Walcher hired Utah-based Alta Ventures to find ways of saving money for agencies that operate under the DNR. Alta Ventures could get as much as 4 percent of the first year's savings and revenues, including a chunk from any higher license fees.
The deal will backfire. Any deal-making with wildlife cash will backfire as long as the one-man band keeps playing at the DNR.
Sportsmen are famously protective of their payments to the cash-funded wildlife division.

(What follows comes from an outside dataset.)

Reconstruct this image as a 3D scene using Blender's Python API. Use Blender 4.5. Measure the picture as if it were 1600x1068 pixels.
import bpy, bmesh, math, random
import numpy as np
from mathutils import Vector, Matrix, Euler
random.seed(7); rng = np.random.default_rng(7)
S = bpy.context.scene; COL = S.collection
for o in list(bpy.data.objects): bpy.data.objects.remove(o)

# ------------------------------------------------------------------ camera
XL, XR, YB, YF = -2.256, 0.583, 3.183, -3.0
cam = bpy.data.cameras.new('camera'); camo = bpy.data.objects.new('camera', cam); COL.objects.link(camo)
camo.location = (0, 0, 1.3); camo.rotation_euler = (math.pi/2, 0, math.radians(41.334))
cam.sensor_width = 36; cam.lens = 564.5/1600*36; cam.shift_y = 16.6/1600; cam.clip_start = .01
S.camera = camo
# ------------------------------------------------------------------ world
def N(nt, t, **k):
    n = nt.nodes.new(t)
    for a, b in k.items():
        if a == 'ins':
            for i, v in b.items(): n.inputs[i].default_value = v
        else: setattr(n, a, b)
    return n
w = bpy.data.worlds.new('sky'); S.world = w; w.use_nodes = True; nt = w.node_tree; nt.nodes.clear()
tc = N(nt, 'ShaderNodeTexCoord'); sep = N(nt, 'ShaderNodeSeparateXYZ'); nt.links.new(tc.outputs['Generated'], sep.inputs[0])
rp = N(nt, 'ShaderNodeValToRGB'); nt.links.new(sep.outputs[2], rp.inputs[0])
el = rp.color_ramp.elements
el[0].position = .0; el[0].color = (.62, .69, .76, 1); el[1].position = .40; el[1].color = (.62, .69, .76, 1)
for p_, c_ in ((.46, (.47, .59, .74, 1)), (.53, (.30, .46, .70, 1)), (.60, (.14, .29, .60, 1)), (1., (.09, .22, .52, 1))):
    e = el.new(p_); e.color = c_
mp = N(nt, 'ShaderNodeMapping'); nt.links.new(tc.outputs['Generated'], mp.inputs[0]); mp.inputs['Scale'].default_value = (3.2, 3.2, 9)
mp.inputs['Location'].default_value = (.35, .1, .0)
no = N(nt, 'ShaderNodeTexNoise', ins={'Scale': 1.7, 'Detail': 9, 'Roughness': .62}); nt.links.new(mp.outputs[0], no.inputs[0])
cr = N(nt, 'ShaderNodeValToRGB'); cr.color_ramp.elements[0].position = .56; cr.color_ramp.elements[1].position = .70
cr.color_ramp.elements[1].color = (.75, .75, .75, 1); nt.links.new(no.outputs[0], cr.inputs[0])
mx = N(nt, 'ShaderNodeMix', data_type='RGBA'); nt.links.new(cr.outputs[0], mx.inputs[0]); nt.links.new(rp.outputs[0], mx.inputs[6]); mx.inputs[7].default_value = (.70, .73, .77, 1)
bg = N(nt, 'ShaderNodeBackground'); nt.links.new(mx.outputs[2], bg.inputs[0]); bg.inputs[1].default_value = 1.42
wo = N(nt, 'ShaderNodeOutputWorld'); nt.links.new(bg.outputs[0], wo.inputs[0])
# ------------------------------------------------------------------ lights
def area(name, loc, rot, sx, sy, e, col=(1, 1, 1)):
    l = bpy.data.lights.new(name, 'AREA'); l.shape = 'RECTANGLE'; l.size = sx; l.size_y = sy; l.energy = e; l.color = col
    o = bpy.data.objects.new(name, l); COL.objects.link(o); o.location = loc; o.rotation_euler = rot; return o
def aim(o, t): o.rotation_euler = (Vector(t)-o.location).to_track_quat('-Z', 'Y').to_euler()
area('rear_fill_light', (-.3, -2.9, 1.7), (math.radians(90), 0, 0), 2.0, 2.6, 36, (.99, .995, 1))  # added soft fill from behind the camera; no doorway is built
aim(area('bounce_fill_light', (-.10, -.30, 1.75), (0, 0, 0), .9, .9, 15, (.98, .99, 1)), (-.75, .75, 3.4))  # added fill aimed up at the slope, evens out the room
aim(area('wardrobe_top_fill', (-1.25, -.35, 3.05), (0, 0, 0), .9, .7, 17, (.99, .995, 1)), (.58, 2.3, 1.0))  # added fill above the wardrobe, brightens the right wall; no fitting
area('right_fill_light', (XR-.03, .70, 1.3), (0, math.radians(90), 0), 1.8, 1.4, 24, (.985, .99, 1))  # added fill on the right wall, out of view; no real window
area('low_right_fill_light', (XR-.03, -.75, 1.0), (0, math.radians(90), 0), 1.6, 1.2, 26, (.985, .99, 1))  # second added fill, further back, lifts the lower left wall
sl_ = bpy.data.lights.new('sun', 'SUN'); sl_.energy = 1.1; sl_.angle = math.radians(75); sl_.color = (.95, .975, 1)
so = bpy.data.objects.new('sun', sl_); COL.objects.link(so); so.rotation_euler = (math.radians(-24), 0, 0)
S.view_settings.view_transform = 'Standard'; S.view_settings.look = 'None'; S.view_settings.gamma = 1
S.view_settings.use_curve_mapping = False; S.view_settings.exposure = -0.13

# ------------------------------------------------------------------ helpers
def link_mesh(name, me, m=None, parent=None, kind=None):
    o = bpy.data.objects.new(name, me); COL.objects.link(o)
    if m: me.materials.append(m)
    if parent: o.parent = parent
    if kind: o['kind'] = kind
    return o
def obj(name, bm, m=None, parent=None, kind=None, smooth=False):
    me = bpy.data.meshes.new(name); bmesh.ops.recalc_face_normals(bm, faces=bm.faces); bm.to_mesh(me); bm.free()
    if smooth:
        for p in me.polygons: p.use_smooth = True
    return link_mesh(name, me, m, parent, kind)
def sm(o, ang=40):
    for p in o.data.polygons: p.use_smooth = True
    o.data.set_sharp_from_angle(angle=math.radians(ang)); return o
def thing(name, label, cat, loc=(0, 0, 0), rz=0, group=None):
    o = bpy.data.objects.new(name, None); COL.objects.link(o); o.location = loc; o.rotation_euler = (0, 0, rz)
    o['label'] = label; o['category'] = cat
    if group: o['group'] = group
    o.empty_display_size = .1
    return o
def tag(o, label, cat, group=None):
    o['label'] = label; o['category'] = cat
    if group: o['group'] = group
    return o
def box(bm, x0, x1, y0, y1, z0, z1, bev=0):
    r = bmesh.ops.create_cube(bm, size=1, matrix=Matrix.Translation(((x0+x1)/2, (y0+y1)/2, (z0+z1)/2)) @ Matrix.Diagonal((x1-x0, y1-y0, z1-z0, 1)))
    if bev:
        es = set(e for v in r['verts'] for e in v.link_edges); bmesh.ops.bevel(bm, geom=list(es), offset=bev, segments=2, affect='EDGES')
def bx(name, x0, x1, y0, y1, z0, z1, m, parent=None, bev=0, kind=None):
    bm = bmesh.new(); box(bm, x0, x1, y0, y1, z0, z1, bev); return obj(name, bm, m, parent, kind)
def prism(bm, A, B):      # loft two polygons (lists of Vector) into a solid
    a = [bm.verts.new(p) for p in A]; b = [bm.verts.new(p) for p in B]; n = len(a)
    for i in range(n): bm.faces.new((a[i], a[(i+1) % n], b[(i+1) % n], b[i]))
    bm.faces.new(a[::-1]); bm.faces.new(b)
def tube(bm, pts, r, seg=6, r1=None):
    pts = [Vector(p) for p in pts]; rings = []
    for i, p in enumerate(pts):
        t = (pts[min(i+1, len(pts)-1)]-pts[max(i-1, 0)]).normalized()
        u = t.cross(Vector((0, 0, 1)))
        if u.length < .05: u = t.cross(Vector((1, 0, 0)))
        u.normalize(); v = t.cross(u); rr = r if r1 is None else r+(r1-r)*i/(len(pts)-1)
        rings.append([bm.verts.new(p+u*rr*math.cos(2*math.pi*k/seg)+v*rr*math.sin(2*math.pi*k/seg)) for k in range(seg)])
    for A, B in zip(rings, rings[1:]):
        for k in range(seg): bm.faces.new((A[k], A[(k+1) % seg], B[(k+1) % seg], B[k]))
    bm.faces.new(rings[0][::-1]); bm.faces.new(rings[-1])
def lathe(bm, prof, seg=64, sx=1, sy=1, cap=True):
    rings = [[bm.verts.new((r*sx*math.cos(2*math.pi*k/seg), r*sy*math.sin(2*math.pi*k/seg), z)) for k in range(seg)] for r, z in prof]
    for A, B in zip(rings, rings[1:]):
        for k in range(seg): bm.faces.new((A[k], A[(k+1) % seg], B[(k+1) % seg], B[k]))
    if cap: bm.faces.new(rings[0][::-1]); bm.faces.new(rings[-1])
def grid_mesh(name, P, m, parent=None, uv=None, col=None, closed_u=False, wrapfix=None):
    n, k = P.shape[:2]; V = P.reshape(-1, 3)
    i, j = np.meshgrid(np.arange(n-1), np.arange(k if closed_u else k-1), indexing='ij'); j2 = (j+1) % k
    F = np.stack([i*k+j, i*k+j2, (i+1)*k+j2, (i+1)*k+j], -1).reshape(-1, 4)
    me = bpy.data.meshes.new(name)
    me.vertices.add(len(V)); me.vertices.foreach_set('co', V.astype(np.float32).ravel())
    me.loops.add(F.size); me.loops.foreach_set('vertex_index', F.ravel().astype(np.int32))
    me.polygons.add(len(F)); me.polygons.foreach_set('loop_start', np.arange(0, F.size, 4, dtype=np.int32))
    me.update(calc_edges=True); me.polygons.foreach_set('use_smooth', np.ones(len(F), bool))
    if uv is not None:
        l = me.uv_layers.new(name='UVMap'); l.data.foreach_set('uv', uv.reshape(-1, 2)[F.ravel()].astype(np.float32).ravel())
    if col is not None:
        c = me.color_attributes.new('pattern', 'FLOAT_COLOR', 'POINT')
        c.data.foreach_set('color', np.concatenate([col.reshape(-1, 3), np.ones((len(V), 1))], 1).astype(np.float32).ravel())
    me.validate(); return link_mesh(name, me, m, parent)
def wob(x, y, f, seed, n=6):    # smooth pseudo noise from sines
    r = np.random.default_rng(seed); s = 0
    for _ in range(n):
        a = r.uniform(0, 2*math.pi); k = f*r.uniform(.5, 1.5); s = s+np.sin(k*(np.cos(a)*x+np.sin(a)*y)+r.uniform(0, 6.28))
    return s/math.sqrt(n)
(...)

They are not likely to go along with any diversion of money, especially to line the pockets of a Utah firm that didn't come up with the idea of higher fees in the first place.
If hunters and anglers don't support the fee hikes, it's doubtful the legislature, which must approve them, will support the idea, either. Higher fees for hunting and fishing will have to wait.
NONRESIDENT HIKES: Slight fee increases will go into effect for most nonresident big-game hunters in 2004. The Wildlife Commission gave formal approval Thursday to cost-of-living adjustments previously built into nonresident fee structures.
Out-of-staters will pay $295 for deer and pronghorn licenses (up from $290) and $490 for bull elk licenses ($480). Nonresident moose, bighorn sheep and mountain goat licenses will go up to $1,640, from $1,618.
Nonresident hunting fees will stay at $250 for cow elk, black bear and mountain lion, however.